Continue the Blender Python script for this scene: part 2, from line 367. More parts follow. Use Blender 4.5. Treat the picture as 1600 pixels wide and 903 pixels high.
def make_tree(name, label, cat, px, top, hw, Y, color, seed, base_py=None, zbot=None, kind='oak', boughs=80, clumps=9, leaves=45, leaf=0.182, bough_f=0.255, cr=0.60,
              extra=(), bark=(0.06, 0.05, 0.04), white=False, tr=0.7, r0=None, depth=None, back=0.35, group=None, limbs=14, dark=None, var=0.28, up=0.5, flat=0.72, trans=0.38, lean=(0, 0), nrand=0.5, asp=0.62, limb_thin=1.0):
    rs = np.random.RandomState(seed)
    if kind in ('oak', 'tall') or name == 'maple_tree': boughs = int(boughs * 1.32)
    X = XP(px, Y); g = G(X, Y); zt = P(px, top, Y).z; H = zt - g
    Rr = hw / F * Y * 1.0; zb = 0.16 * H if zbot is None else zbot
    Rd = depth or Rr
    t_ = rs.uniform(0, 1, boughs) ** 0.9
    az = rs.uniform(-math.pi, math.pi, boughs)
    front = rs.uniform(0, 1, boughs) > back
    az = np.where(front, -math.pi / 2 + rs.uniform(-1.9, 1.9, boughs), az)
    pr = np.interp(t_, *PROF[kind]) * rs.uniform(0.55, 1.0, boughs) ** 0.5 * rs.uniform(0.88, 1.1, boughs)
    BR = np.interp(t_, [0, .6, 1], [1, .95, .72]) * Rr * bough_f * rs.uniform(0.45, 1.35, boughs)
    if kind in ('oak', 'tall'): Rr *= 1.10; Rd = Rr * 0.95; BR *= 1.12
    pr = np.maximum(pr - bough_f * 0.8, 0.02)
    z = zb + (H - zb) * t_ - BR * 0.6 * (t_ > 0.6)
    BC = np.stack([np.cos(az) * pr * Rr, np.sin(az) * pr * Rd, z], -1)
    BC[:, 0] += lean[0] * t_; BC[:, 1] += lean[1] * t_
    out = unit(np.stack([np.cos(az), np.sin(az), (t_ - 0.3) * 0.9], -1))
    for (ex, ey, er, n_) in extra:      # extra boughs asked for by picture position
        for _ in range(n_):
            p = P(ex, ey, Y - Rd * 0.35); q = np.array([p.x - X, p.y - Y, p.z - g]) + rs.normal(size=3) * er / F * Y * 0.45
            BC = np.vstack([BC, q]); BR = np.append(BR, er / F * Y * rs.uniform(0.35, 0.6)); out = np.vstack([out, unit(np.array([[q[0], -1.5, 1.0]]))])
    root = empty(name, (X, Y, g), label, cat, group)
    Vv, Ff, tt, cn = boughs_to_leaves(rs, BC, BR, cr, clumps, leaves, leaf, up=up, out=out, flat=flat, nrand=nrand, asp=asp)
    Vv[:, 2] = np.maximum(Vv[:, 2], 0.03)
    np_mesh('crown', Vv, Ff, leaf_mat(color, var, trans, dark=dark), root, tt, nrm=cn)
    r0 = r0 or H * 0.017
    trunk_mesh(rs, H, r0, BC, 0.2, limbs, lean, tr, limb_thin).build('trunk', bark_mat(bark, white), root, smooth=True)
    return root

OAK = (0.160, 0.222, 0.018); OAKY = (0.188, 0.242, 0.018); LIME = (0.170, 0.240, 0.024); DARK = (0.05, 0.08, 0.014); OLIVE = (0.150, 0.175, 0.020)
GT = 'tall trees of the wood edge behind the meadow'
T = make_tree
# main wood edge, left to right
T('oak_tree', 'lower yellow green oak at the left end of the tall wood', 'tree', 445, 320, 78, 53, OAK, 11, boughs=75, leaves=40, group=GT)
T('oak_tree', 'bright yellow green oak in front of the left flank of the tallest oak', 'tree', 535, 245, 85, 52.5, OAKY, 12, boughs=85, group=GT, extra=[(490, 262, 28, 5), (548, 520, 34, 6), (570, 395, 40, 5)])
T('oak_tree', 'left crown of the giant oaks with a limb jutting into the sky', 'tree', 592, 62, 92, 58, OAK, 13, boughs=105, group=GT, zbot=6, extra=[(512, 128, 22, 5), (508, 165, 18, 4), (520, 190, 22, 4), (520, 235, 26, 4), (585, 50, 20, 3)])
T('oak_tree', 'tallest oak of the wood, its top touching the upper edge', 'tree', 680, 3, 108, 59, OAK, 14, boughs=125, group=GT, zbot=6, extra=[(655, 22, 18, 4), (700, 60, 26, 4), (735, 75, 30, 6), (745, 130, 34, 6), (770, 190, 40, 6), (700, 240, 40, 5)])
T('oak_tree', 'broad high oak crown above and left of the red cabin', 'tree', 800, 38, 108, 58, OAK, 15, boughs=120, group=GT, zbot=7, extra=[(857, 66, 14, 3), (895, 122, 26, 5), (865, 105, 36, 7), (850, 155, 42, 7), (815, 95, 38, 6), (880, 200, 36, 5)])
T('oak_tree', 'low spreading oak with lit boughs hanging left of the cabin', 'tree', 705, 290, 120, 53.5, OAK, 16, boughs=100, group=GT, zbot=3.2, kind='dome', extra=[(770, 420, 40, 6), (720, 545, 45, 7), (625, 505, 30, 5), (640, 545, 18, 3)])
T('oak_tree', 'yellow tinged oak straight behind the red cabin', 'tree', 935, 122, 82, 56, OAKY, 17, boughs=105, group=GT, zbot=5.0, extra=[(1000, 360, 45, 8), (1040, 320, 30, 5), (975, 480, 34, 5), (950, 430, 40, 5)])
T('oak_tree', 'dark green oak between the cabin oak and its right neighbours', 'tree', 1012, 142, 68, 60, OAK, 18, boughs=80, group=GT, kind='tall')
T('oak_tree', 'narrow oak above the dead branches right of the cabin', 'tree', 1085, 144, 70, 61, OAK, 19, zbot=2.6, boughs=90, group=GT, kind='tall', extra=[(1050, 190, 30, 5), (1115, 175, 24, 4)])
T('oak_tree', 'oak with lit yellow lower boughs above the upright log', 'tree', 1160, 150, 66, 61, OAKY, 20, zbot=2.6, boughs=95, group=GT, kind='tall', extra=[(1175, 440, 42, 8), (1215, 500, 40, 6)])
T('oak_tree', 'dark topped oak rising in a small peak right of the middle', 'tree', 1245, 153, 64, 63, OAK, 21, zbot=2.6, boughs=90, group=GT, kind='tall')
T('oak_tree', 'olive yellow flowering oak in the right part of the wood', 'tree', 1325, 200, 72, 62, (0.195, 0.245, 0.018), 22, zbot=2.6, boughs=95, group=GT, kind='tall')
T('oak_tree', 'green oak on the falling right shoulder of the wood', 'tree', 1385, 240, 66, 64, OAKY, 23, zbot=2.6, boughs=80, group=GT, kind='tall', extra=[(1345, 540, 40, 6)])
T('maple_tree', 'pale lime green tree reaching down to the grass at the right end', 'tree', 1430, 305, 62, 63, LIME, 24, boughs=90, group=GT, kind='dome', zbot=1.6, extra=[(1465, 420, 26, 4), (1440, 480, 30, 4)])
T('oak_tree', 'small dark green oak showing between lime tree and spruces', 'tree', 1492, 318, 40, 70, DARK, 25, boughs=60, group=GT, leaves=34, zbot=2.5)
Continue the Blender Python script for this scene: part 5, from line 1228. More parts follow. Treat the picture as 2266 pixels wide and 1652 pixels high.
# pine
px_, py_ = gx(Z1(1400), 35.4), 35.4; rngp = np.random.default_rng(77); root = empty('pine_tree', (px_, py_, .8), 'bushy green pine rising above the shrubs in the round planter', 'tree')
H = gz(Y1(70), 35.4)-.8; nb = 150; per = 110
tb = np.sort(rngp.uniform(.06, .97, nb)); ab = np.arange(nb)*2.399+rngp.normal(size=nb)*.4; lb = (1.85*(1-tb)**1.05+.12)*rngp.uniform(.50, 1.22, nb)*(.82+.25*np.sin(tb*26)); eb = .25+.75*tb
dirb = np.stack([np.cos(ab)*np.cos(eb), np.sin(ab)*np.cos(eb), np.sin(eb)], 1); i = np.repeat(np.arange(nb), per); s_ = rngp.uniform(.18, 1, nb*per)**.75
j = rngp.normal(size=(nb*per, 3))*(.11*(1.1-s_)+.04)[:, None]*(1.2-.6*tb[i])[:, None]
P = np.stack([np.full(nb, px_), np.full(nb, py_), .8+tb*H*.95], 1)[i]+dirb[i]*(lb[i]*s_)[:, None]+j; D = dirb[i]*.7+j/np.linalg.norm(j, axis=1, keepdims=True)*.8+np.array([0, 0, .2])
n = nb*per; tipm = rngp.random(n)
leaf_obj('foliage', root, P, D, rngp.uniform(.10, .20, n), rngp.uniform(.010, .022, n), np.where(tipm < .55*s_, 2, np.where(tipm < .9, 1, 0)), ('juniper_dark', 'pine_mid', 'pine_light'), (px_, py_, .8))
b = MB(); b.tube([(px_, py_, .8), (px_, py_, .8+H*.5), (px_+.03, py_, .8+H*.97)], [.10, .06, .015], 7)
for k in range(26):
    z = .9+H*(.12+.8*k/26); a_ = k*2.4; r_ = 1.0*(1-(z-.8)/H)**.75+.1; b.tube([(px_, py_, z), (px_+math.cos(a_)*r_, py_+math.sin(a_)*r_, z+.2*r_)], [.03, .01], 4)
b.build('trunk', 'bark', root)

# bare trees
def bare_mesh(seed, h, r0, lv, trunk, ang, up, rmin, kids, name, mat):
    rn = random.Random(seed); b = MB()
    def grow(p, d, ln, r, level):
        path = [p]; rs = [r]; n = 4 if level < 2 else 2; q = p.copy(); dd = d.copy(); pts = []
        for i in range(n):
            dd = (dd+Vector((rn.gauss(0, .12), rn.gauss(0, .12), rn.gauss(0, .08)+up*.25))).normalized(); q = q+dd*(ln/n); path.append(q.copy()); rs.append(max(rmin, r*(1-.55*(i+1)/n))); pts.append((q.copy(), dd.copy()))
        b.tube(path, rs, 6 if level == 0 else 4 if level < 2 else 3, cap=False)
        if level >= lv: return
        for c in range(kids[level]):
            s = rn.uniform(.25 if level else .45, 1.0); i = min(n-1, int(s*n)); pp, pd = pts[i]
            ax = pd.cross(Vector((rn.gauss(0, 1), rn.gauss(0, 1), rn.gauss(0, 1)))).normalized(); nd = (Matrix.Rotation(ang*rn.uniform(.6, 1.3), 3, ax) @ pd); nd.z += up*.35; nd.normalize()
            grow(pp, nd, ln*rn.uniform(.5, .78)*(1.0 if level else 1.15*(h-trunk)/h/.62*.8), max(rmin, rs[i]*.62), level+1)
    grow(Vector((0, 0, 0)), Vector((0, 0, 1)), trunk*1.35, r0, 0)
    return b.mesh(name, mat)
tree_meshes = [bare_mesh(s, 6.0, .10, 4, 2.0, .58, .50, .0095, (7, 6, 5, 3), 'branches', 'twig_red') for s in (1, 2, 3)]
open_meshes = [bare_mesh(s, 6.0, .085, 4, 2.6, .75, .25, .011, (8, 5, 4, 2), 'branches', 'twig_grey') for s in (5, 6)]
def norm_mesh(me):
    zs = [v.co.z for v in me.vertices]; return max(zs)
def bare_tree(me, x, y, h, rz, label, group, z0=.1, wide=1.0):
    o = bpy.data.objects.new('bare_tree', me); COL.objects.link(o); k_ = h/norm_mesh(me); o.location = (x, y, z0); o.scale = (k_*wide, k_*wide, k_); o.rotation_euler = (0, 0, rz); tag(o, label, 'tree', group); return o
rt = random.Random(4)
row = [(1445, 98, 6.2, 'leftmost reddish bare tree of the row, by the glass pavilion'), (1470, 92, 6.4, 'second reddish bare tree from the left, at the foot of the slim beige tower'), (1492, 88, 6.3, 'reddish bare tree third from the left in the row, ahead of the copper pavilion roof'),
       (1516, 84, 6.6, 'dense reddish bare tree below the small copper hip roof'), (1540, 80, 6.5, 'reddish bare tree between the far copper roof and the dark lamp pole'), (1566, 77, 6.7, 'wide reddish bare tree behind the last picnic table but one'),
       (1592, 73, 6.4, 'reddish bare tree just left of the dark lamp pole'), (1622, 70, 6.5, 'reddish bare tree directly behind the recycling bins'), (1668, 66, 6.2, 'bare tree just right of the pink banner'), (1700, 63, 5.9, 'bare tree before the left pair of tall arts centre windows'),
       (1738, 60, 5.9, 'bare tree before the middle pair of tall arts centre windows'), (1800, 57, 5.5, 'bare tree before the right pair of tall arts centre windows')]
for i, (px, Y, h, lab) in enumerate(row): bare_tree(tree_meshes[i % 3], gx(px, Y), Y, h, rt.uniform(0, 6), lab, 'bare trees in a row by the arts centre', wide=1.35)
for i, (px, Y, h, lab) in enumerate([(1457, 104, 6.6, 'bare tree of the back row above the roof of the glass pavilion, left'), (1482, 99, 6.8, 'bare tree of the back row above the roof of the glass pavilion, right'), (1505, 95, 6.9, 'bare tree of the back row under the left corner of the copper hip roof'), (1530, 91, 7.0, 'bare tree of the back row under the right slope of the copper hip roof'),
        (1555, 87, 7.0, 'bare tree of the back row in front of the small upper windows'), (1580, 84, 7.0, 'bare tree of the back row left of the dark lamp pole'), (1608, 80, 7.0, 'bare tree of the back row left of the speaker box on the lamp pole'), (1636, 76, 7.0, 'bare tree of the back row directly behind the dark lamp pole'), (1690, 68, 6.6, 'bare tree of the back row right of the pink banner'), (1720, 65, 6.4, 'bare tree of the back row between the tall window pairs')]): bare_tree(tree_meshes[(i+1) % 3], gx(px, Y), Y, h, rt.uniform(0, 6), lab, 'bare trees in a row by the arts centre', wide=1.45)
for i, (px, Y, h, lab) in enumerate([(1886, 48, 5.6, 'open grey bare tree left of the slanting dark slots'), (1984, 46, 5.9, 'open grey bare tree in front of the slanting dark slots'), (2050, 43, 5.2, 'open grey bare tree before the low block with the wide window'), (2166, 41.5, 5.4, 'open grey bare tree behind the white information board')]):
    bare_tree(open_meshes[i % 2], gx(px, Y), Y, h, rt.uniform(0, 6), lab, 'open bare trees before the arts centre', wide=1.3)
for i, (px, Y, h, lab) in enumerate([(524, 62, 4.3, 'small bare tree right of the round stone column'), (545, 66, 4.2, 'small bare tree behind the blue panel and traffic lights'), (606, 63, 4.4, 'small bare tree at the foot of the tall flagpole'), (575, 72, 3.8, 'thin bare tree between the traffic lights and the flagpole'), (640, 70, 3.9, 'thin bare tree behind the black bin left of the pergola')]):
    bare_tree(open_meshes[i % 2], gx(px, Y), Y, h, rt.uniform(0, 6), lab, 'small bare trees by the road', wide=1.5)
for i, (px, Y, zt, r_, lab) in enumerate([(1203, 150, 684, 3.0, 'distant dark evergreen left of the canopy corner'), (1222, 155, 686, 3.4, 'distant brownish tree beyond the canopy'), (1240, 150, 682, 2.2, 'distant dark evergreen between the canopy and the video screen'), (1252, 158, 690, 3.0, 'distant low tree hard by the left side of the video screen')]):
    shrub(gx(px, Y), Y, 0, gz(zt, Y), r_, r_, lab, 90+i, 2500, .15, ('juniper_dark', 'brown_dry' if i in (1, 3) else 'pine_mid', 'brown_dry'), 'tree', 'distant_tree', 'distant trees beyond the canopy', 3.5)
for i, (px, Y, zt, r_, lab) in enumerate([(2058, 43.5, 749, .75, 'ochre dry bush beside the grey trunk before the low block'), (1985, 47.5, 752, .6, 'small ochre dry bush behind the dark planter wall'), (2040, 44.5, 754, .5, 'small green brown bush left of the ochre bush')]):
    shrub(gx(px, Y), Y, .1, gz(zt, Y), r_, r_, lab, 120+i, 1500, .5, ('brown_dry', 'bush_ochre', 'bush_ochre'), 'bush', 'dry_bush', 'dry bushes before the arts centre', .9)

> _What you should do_
Produce only the lines from the line containing "(px_, py_, .8))" through the line containing "b.build('trunk', 'bark', root)", inclusive of both, exactly as they stand in the entries above.

> _Exercise result_
leaf_obj('foliage', root, P, D, rngp.uniform(.10, .20, n), rngp.uniform(.010, .022, n), np.where(tipm < .55*s_, 2, np.where(tipm < .9, 1, 0)), ('juniper_dark', 'pine_mid', 'pine_light'), (px_, py_, .8))
b = MB(); b.tube([(px_, py_, .8), (px_, py_, .8+H*.5), (px_+.03, py_, .8+H*.97)], [.10, .06, .015], 7)
for k in range(26):
    z = .9+H*(.12+.8*k/26); a_ = k*2.4; r_ = 1.0*(1-(z-.8)/H)**.75+.1; b.tube([(px_, py_, z), (px_+math.cos(a_)*r_, py_+math.sin(a_)*r_, z+.2*r_)], [.03, .01], 4)
b.build('trunk', 'bark', root)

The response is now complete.